2000 October - Roman Catholic Church in Cameroon denounces corruption, saying it has permeated all levels of society.

A Nigerian soldier presents a flag after lowering it to Nigerian Justice Minister Bayo Ojo to signify the country's final withdrawal from the Bakassi Peninsula on 14 August 2006 Nigerian soldiers withdrew from the Bakassi peninsula in 2006, four years after the International Court of Justice ruled in favour of Cameroon in the two countries' territorial dispute

2001 June - Fears for Cameroon's environment increase, with Global Forest Watch reporting that 80% of the country's indigenous forests have been allocated for logging.

2001 October - Growing tension between Biya government and separatists lobbying on behalf of country's 5m English-speakers. Unrest results in three deaths, several arrests.

2002 July - Parliamentary and municipal elections; opposition claims fraud and vote-rigging.

Bakassi ruling

2002 October - Ruling by International Court of Justice (ICJ) gives sovereignty of oil-rich Bakassi peninsula to Cameroon. But Nigeria, whose forces occupy the area, rejects the ruling.

2003 December - Nigeria hands over 32 villages to Cameroon as part of the 2002 ICJ border deal. In January 2004 both countries agree to mount joint border patrols.

2004 September - Nigeria fails to meet a deadline to hand over Bakassi.

2004 November - Paul Biya wins new seven-year term as president.

2006 June - Nigeria agrees to withdraw its troops from the Bakassi peninsula to settle its long-running border dispute with Cameroon. The breakthrough comes at a UN-mediated summit.

The Paris Club of major lending nations agrees to cancel almost all of Cameroon's $3.5bn debt.

2006 August - A ceremony marks the transfer of the Bakassi peninsula to Cameroon after Nigeria completes its troop withdrawal from the area.

2006 December - Up to 30,000 refugees fleeing conflicts in Chad and the Central African Republic have crossed into east Cameroon over the past 18 months, the UN refugee agency UNHCR reports.

2007 November - Suspected Nigerian militants kill 21 Cameroon soldiers in Bakassi Peninsula.

Nigerian senate rejects Nigeria-Cameroon agreement for hand-over of Bakassi Peninsula to Cameroon.

Constitution amended

2008 January - Opposition leaders slam President Biya's New Year message hinting at changing constitution to extend president's term in office.

Cameroonian soldiers patrol on December 15, 2012 during a field trip organized for the press at Bouba N'Djidda National Park in northern Cameroon Cameroon vowed a tough approach on poaching after hundreds of elephants were massacred in Bouba Njida National Park in 2012

2008 February - A nationwide transport strike in protest at fuel costs turns into a series of anti-government demonstrations in the capital, Yaounde, leaving at least 17 dead.

2008 April - Parliament amends the constitution to allow President Biya to run for a third term in 2011. The opposition condemns the move as a "constitutional coup".

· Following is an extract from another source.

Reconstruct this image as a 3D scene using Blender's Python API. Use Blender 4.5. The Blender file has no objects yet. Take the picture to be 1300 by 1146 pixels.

2008 October - Nigeria and Cameroon agree to work together to protect their land and sea border from attacks by militants and pirates.

2009 March - Pope visits, says peaceful coexistence between Muslims and Christians in Cameroon should be seen as an example to other African nations.

2010 September - Senior security officials are sacked weeks after rumours of an attempted coup.

2011 January - Cameroon secures Chinese loan to build deep sea port at Kribi, terminal of an oil pipeline from Chad.

2011 October- Paul Biya wins a landslide re-election as president, officially taking 78% of the vote. His opponents reject the result, alleging widespread fraud.

2012 February - Hundreds of elephants are slaughtered in Bouba Njida national park in a wave of ivory poaching blamed on Sudanese and Chadian gangs.

2012 September - Minister Marafa Hamidou Yaya is jailed for embezzling $29m to be used as down-payment on a presidential plane.

2012 November - President Biya celebrates 30 years in power as riot police disperse an opposition protest.

2013 February - A French family of seven is kidnapped by the Islamist group Boko Haram near the Nigerian border, and released two months later. France denies paying a ransom.

2013 October - Legislative elections. President Biya's party retains a majority in parliament.

2014 January - A French priest kidnapped by Islamist gunmen in the far north of Cameroon in November is freed.